A man and a woman are accused of enslaving five women by promising them a life of prostitution that apparently turned out to be nothing like what the women expected.
Solomon Manasseh Mustafa, 37, and Kalandra Annette Wallace, 24, recruited the women with ads on Internet sites such as Craigslist and Backpage that invited them to work in metro Atlanta as prostitutes in a "family-like" atmosphere, according to the 12-count federal indictment. The indictment, including counts of sex trafficking and kidnapping, was made public Wednesday by the U.S. Attorney's office in Atlanta.

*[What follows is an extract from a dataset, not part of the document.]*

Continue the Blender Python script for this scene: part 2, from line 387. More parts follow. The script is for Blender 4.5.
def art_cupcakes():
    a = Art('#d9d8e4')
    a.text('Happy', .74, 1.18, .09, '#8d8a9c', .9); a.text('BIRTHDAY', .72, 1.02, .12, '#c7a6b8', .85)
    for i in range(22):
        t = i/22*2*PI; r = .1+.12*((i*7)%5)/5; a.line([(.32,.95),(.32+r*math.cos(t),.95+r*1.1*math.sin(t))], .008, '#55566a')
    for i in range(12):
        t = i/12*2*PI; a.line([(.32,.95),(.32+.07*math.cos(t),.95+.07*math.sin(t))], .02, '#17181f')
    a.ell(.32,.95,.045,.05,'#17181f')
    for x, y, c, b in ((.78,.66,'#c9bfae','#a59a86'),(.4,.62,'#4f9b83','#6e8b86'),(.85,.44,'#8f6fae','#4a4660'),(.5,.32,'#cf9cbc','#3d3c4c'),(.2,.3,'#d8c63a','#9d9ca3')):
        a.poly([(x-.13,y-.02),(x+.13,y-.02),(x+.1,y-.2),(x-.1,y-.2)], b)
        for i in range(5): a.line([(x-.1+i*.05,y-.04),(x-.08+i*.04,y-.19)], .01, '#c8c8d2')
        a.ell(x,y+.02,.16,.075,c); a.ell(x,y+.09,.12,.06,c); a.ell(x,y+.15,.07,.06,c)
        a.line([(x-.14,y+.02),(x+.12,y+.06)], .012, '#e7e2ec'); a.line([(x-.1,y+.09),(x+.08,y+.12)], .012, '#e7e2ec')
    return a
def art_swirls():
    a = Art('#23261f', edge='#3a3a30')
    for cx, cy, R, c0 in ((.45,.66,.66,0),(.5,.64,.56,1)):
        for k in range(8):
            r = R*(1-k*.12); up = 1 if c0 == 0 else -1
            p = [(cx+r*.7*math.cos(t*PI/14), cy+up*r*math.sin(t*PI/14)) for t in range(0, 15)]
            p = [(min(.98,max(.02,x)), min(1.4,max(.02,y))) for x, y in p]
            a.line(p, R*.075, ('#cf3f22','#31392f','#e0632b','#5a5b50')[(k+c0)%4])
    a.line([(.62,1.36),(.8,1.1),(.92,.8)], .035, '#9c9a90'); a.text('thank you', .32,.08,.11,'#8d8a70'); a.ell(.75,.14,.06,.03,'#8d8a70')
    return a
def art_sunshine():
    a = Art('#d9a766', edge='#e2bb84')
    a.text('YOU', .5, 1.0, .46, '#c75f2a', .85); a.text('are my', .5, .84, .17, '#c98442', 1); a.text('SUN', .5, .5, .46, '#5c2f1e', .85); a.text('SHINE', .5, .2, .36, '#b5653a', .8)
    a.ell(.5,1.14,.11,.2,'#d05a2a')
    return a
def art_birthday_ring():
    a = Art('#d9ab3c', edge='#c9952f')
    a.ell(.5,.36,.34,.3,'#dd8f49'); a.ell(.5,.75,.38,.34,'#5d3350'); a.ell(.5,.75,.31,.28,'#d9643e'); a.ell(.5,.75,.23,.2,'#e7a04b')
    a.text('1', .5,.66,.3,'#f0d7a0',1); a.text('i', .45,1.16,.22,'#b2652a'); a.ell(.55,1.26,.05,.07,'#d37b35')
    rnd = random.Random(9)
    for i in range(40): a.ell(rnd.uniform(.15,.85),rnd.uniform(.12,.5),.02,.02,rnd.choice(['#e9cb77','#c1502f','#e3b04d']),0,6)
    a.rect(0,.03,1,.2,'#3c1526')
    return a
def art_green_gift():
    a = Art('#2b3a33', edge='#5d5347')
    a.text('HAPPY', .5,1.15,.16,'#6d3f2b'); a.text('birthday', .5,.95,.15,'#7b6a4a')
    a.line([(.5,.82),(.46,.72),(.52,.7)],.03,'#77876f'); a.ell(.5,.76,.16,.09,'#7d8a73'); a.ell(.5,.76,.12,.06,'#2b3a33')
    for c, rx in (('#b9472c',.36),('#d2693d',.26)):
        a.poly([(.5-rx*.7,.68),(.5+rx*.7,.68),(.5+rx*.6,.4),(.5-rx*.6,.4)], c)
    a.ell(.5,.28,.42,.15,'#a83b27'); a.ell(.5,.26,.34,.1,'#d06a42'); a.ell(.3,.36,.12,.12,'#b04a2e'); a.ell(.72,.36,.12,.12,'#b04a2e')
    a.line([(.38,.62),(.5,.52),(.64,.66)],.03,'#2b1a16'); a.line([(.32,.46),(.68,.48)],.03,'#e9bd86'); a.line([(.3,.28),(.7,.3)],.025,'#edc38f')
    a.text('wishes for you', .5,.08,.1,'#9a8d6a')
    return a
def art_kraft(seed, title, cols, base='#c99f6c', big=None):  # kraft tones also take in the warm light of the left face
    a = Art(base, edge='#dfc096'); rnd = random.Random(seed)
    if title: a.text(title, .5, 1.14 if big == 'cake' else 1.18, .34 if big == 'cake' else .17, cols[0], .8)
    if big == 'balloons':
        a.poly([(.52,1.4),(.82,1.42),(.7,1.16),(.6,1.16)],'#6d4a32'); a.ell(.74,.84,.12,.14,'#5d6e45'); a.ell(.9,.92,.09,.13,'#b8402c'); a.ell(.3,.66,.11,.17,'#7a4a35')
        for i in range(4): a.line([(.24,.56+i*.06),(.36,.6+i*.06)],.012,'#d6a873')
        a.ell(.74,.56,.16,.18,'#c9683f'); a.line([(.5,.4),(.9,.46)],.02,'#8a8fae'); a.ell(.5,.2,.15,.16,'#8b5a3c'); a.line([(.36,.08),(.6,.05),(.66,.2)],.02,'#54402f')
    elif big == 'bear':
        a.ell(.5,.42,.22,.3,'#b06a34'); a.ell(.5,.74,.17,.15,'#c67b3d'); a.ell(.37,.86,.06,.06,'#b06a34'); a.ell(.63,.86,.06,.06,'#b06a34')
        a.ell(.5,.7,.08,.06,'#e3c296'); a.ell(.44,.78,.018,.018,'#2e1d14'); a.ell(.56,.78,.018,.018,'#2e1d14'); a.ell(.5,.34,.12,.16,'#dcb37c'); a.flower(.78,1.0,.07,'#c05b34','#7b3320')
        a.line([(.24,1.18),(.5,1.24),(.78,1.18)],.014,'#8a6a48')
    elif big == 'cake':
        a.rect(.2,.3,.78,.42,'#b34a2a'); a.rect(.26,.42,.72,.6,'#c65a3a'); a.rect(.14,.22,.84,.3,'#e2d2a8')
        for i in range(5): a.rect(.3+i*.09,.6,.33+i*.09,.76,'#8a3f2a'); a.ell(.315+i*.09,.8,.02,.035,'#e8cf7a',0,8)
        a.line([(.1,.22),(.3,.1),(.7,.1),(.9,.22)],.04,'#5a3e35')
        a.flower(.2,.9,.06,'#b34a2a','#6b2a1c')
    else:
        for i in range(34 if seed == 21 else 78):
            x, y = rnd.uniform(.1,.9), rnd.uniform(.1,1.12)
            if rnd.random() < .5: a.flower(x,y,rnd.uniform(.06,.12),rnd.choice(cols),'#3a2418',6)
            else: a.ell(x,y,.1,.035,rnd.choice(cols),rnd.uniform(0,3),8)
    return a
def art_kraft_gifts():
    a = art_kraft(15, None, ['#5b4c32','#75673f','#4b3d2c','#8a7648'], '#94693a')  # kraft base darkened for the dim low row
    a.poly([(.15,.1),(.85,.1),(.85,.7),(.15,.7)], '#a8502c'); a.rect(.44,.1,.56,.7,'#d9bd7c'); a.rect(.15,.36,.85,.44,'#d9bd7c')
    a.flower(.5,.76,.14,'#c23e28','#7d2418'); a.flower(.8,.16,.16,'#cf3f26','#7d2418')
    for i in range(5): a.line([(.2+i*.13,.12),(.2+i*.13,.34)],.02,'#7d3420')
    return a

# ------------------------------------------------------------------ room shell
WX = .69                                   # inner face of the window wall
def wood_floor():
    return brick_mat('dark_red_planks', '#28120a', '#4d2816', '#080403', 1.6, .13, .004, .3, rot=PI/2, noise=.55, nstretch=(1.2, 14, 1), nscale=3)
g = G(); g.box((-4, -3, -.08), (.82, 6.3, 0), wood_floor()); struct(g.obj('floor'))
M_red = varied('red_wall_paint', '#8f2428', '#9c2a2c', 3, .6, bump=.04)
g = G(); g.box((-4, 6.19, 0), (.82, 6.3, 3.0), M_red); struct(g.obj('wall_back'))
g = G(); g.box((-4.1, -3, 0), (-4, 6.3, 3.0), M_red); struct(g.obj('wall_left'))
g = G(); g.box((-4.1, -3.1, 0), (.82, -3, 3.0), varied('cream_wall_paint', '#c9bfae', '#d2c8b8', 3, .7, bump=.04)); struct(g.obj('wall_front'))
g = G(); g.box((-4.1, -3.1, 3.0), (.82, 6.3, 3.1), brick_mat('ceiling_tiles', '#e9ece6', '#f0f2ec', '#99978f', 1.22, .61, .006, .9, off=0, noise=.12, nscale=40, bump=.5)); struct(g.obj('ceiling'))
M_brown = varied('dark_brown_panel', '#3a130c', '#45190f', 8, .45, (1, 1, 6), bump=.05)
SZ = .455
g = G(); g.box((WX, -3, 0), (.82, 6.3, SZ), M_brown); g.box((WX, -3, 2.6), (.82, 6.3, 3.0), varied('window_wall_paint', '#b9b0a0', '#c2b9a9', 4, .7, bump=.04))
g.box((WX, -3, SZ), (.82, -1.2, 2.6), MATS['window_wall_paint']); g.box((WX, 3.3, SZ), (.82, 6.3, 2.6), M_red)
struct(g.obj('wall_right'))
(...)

The women soon learned that meant being beaten, raped and handcuffed if they resisted selling sex or decided to leave the Mustafa-Wallace family, said First Assistant U.S. Attorney John Horn. The five women were also trafficked to neighboring states.
Horn said the case, while particularly brutal, was only the latest chapter in metro Atlanta's voluminous history of sex trafficking.
"Atlanta has the unfortunate distinction of being one of the centers for sex trafficking in the United States," Horn said. "You have these women who were kept in prostitution against their will ... by extremely brutal force."
The pair are also accused of enticing a 14-year-old girl into running away from home to join their "team of prostitutes," though Mustafa apparently was won over by the girl's pleas to release her in a subdivision near her Cherokee County home. He is charged in the federal case with sexual exploitation of a minor because he had her text him photos of her breasts and genitalia.
Experts on prostitution in Georgia say the life has lost its stigma with the younger generation today because it is glamorized in music and in videos. Instead of seeing a life of sexual servitude, the women are attracted by promises of expensive cars, clothes and clubs, said Alesia Adams, regional coordinator against sex trafficking for the Salvation Army's Southern territory.
"A lot of these victims don’t understand what real prostitution is because we are in a society that glamorizes it," Adams said. "They don’t understand the beatings, the rape and the brutalization of prostitution."
In short, Adams said, the teenagers, some underage, and young women think they will have the right to say no. They soon learn that is not the case. "There will often be multiple rapes to break the girl down," she said. "The pimp will have other persons rape her -- they call them breakers."
Mustafa and Wallace prepared at least two of the prostitutes, identified only as "D.V" and "D. H.," by raping them in a variety of ways, then duct-taping their eyes and wrists and placing them in closets before transporting them to clients in Homewood, Ala., a suburb of Birmingham, the indictment said. Women also were transported to clients in North Carolina.
"Mustafa and Wallace caused D.V. to have sex with numerous men over several days for money, and directed D.V. to give them all the money from the sexual encounters," the indictment said. "Mustafa physically assaulted D.H. ... and told her she could not go home until she earned him a 'stack' -- $1,000 -- because she worked for him. ... Mustafa and Wallace told D.H. they had a gun and were not afraid to kill her."
Mustafa was arraigned Wednesday before U.S. Magistrate Christopher Hagy. He is being held in the Cherokee County Jail on related state charges of enticing a minor, false imprisonment and sexual exploitation. Wallace has not yet been arraigned.
The case spread across metro Atlanta jurisdictions and involved the Atlanta, Gwinnett, Marietta, Sandy Springs, Holly Springs, DeKalb and Clayton police departments as well as the Homewood, Ala., police.
The women were enticed with everything from money for tuition to free food and room. One ad offered an "invitation for a person to join a team of prostitutes and to be taken care of all expenses paid," the indictment said.The audition for the position required some women to perform sexual acts on Mustafa.
“Most of the time the people are desperate who do it and they are looking for a better life, which is why they are so easy to victimize," said state Sen. Renee Unterman, who has tried to change Georgia law to view child prostitutes as victims rather than perpetrators. "Sex trafficking is an easy crime to commit. You don't have to invest a lot of money to make a lot of money off prostitution and you don't have the same risks as if you are trafficking in drugs."
Fortunately, the women were able to escape -- one by descending from an upper apartment window on rope made from bedsheets, said Assistant U.S. Attorney Nekia Hackworth, who is prosecuting the case.
Wallace and Mustafa controlled the women with beatings and threats to kill them with a pistol but also by threatening to have them arrested by the police. Unterman said pimps capitalize on prostitutes' fear of prosecution to keep them in line and also to ensure their silence in case of arrest.
Unterman said the state is finally getting serious about targeting human trafficking. The legislature passed a state law, introduced by Rep. Ed Lindsey, R-Atlanta, this past session that upped the penalties. Attorney General Sam Olens has promised to use his office to enforce the law if local jurisdictions don't make it a priority, Unterman said.
"Sex trafficking is difficult to prosecute because our society wants to go after the victim most of the time and not the true perpetrator," she said. "That is what we are trying to change in Georgia."